His statements are in line with a long-standing request by unions of workers at the electricity authority (EAC) who have been calling for the upgrading of the outdated and cost-inefficient units of the Larnaca power station.

The minister recognised that the plant burns very polluting fuel but said it must continue to operate since the state has a “desperate need” for its energy production. Its location is also important “to keep the system in balance”.

Thus, the minister said it must be supported by the state and upgraded along with the EAC.

After speaking with the staff of the power station during his on-site visit, Papanastasiou explained that Dhekelia burns primarily fuel oil and admitted that Cyprus lags behind in many energy issues.

This has led to taxpayers having to cover the cost of the fines for pollutants imposed to the country by the EU. “In many energy issues we have lagged behind. We always come after the fact to say that we are late for something.

“We cannot control the past and the present now that we are living it. What we can control is the future and that is what we will do,” he declared.

There is an estimated “five-year plan, plus maybe the upgrade of the plant,” the energy minister said, noting that “the Dhekelia plant is very important to the state and it must remain in operation.”

For her part, the president of the Board of Directors of EAC Despina Panagiotou Theodosiou, said the authority was satisfied with the minister’s assurance that the station will continue to operate since “for several years there was an uncertainty about the future of this plant”.

EAC will now focus on the upgrade of the station, she said.

“There is the development programme of the EAC and within it there is a special programme for Dhekelia,” Theodosiou said.

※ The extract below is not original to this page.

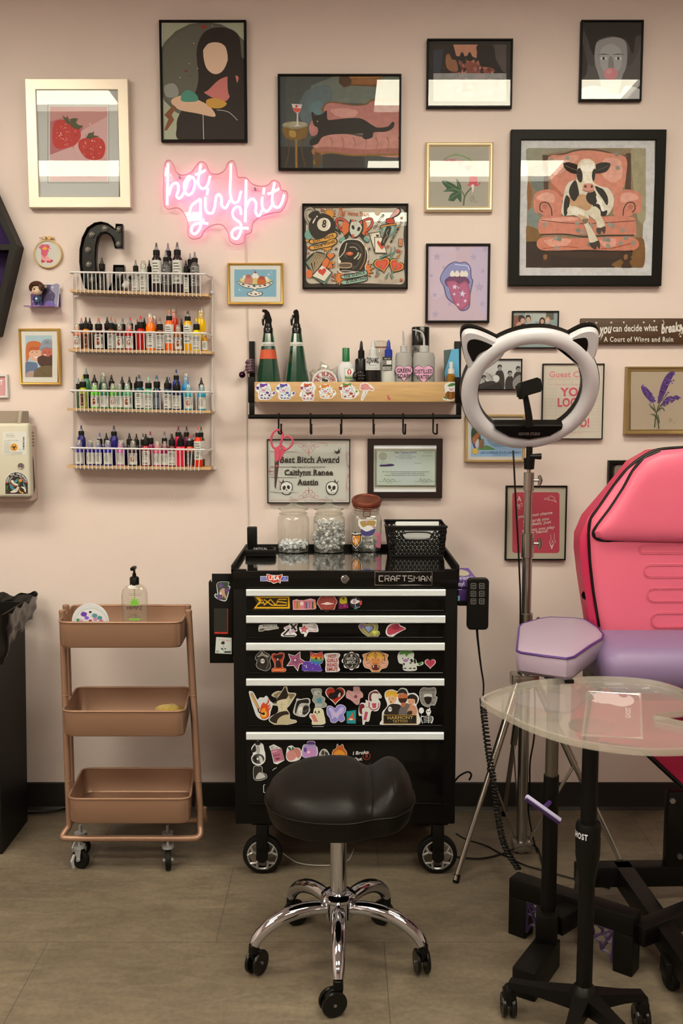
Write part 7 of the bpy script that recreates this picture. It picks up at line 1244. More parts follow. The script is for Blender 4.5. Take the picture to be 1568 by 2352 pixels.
def on_chest():
    z = ZT+.0002
    def base(px, py, r): g = Gz(px, py, z); return Vec((g.x, g.y+r, z))
    gl = lambda: glassm('jar_glass', (.93, .93, .90), .02, 2.0, .06)
    def caps(nm, lb, c, r, h, n, col, s):
        m = MB(); rnd = random.Random(n)
        for i in range(n):
            a = rnd.random()*6.28; q = r*.9*sqrt(rnd.random()); p = Vec((c.x+q*cos(a), c.y+q*sin(a), c.z+.012+rnd.random()*h)); d = Vec((rnd.uniform(-1, 1), rnd.uniform(-1, 1), rnd.uniform(-1, 1))).normalized()*s*.8
            if s < .0085: m.cyl(p, p+d, s*.5, s*.62, 8)
            else: m.lathe([(s*.42, 0), (s*.62, s), (s*.5, s), (s*.34, .001), (0, .001)], p, 10, d.to_track_quat('Z', 'Y').to_matrix())
        solo(nm, lb, 'supplies', m, col, None, 'stuff')
    for i, (cx, by, st) in enumerate(((672, 1271, 0), (755, 1271, 1))):
        r = .0535; c = base(cx, by, r); k = W(cx, by, c.y); H = .118
        t = T('glass_jar', ('clear glass knob-lid jar one third full of white caps', 'clear glass knob-lid jar full of clear plastic caps')[i], 'jar', c, 'knob-lid glass jars')
        t.p('jar', MB().lathe([(0, .004), (r*.92, .004), (r*.96, .001), (r, .006), (r, H*.93), (r*.95, H*1.0), (r*.86, H*1.04), (r*.86, H*1.06), (r*.92, H*1.09), (r*.86, H*1.11), (r*.80, H*1.11)], c, 40), gl())
        t.p('lid', MB().lathe([(r*.78, H*1.06), (r*.80, H*1.20), (r*.96, H*1.215), (r*.95, H*1.24), (r*.7, H*1.29), (r*.3, H*1.34), (r*.16, H*1.37), (r*.26, H*1.42), (r*.26, H*1.47), (r*.1, H*1.50), (0, H*1.50)], c, 36), gl())
        if i == 0: caps('white_caps', 'small white caps heaped in the bottom of the left glass jar', c, r, .022, 120, M('white_caps', '#eeece2', .5), .0078)
        else: caps('clear_caps', 'clear plastic caps filling the middle glass jar', c, r, .09, 260, M('clear_caps', '#d6d3c6', .3), .010)
    r = .0515; c = base(842, 1268, r); H = .128; t = T('clamp_jar', 'square glass clamp jar with tilted copper lid and stickers', 'jar', c)
    sq = [(r*(abs(cos(q))**.55)*(1 if cos(q) > 0 else -1), r*(abs(sin(q))**.55)*(1 if sin(q) > 0 else -1)) for q in [i*2*pi/40 for i in range(40)]]
    m = MB(); vs = []; lv = [(.94, .001), (1, .006), (1, H*.86), (.93, H*.96), (.80, H), (.86, H+.003), (.86, H+.018), (.80, H+.02)]
    for s, h in lv: vs += [(c.x+x*s, c.y+y*s, c.z+h) for x, y in sq]
    t.p('jar', m.add(vs, [(k*40+i, k*40+(i+1) % 40, (k+1)*40+(i+1) % 40, (k+1)*40+i) for k in range(7) for i in range(40)]+[tuple(range(40))]), gl())
    cu = M('copper_lid', '#7a3a24', .42, .45); lz = c.z+H+.032; R = Matrix.Rotation(radians(16), 3, 'X')
    t.p('lid', MB().lathe([(0, -.006), (r*.93, -.006), (r*.95, 0), (r*.90, .003), (r*.99, .006), (r*.99, .014), (r*.93, .018), (r*.80, .018), (r*.76, .015), (0, .015)], (c.x, c.y, lz), 40, R), cu)
    t.p('clasp', MB().torus((c.x, c.y, c.z+H+.01), r*.87, .0013, (0, 0, 1), 36, 6).tube([(c.x-.010, c.y-r*.95, lz-.016), (c.x-.012, c.y-r*.97, c.z+H-.006), (c.x+.012, c.y-r*.97, c.z+H-.006), (c.x+.010, c.y-r*.95, lz-.016)], .0016, 6), cu)
    caps('ink_cups', 'grey plastic ink cups in the bottom of the clamp jar', c, r*.85, .026, 46, M('grey_cups', '#bcb8ac', .3), .012)
    Y = c.y-r-.0008; A = Art('JR', Y); A.border('#d8d4c6', '668 415 690 410 745 415 745 470 700 530 672 490', 6, False).g('#1c1812', '665 412 697 422 745 415 745 475 700 530 667 490').g('#c87a1c', '673 424 697 432 738 425 737 472 700 518 674 484').t('#d8d4c6', 'O', 686, 455, 26, 50, 0, 0).t('#d8d4c6', 'R', 708, 478, 26, 46, 0, 0).l('#1c1812', 6, '697 398 697 415').l('#1c1812', 5, '686 406 708 406').l('#1c1812', 6, '690 525 700 540 712 525'); t.p('crest_sticker', A, GLOSSP(), smooth=False)
    A = Art('JR', Y); A.g('#d8d4c6', '722 296 870 298 868 345 835 436 745 432 742 370 722 345').b('#a88848', '735 320 770 306 860 308 850 350 800 345 760 360').b('#463e6c', '745 375 790 395 860 372 832 428 752 425').e('#b88890', 850, 358, 13).e('#b88890', 790, 316, 10); t.p('square_sticker', A, GLOSSP(), smooth=False)
    A = Art('JR', Y+.001); A.b('#b86878', '850 420 880 405 905 410 906 520 880 528 860 510 880 490 865 465 885 445'); t.p('pink_sticker', A, GLOSSP(), smooth=False)
    # basket
    zb = z; f0, f1 = Gz(899, 1273, z), Gz(1015, 1273, z); Yf = Gz(960, 1279, z).y; Yk = Yf+.19; Yk = min(Yk, -.078); x0, x1 = W(897, 1278, Yf).x, W(1018, 1278, Yf).x
    t = T('storage_basket', 'black perforated plastic basket with oval hand hole', 'basket', ((x0+x1)/2, (Yf+Yk)/2, z)); bp = M('black_plastic', '#0d0b09', .38, spec=.3); H = W(960, 1210, Yf-.01).z-z
    X0, X1 = W(888, 1210, Yf-.012).x, W(1026, 1210, Yf-.012).x
    def wall(A0, A1, B0, B1, n, hole):
        """lattice wall between bottom edge A0-A1 and top edge B0-B1"""
        m = MB(); rows = 7; th = .0016
        def P(u, v): a = Vec(A0).lerp(Vec(A1), u); b = Vec(B0).lerp(Vec(B1), u); return a.lerp(b, v)
        for r_ in range(rows):
            v0, v1 = .08+.80*r_/rows, .08+.80*(r_+1)/rows
            for k in range(-1, n+1):
                for s in (0, 1):
                    u0, u1 = (k+.5*(r_ % 2))/n, (k+.5*(r_ % 2)+.5)/n; a, b = (P(u0, v0), P(u1, v1)) if s else (P(u1+.5/n, v0), P(u1, v1))
                    uu = (u0+u1)/2
                    if u0 < -.001 or u1+.5/n > 1.001 or (hole and abs(uu-.5) < .24 and .56 < (v0+v1)/2 < .86): continue
                    m.tube([a, b], .0021, 4)
            if r_: m.tube([P(0, v0), P(1, v0)] if not (hole and .56 < v0 < .86) else [P(0, v0), P(.24, v0)], .0019, 4); (hole and .56 < v0 < .86) and m.tube([P(.76, v0), P(1, v0)], .0019, 4)
        m.add([P(0, 0), P(1, 0), P(1, .09), P(0, .09)], [(0, 1, 2, 3)]); m.add([P(0, .87), P(1, .87), P(1, 1), P(0, 1)], [(0, 1, 2, 3)])
        if hole: m.tube([P(.5+.26*(abs(cos(q))**.5)*(1 if cos(q) > 0 else -1), .70+.13*(abs(sin(q))**.8)*(1 if sin(q) > 0 else -1)) for q in [i*2*pi/28 for i in range(28)]], .003, 6, True)
        return m
    b_ = [(x0, Yf, z), (x1, Yf, z), (x1, Yk, z), (x0, Yk, z)]; o = .012; tp = [(X0, Yf-o, z+H), (X1, Yf-o, z+H), (X1, Yk+.004, z+H), (X0, Yk+.004, z+H)]
    for i, n in enumerate((13, 14, 13, 14)): t.p('lattice_side', wall(b_[i], b_[(i+1) % 4], tp[i], tp[(i+1) % 4], n, i == 0), bp)
    t.p('rim', MB().tube([Vec(p) for p in tp], .0042, 8, True), bp); t.p('floor_panel', MB().add([(x, y, zz+.001) for x, y, zz in b_], [(0, 1, 2, 3)]), bp)
    m = MB()
    for i in range(12): m.box((x0+.018+.001*(i % 3), Yf+.02+i*.006, z+.004), (x1-.014, Yf+.0235+i*.006, z+H+.012-.0012*i+.002*(i % 2)), .0006)
    solo('paper_towels', 'stack of white folded paper towels standing in the black basket', 'paper towels', m, M('paper_white', '#d8d4c4', .7))
    # charger
    g = Gz(598, 1279, z); t = T('battery_charger', 'black charging dock reading CRITICAL with a battery pack standing in it', 'charger', (g.x, g.y+.03, z)); bp2 = M('matte_black_plastic', '#0d0b08', .4, spec=.2); u = mpp(1265, g.y)
    t.p('dock', MB().box((g.x-35*u, g.y, z), (g.x+34*u, g.y+.06, z+.024), .003), bp2); A = Art('B1', g.y-.0006); A.t('#b8b4a8', 'CRITICAL', 167, 813, 92, 13, 0, 1, .12); t.p('lettering', A, PRINT(), smooth=False)
    bt = MB().box((W(568, 1240, g.y+.03).x, g.y+.018, z+.022), (W(590, 1240, g.y+.03).x, g.y+.045, W(580, 1210, g.y+.03).z), .003); t.p('battery', bt, bp2)
    t.p('empty_bay', MB().tube([(g.x+10*u+18*u*cos(q), g.y+.03+.012*sin(q), z+.026) for q in [i*pi/10 for i in range(20)]], .003, 6, True), bp2)
on_chest()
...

“The studies have already been done. We are now looking at the various scenarios that come out of the study and when we are ready, we will present them to the minister and the ministry so that we can make decisions,” she added.

Asked whether EAC expects financial support from the government, Theodosiou replied that “we are not at this stage”.

Explaining the issues of the Dhekelia station, she said “there are problems as in all stations.  It is a station where some of the units are quite old but our people are taking care of the maintenance until the upgrade is done.”

Meanwhile, the energy minister also referred to the decision to stop subsidising fuel which he insisted was justified because the prices of petroleum products have dropped now.

Regarding the tendency of the residents of the Republic to queue at the crossing points so as to fill their tanks with cheap fuel from the north, the minister said “I would discourage it”.

“I understand that…[but] 8 cents will not save us if we put fuel in our car today.”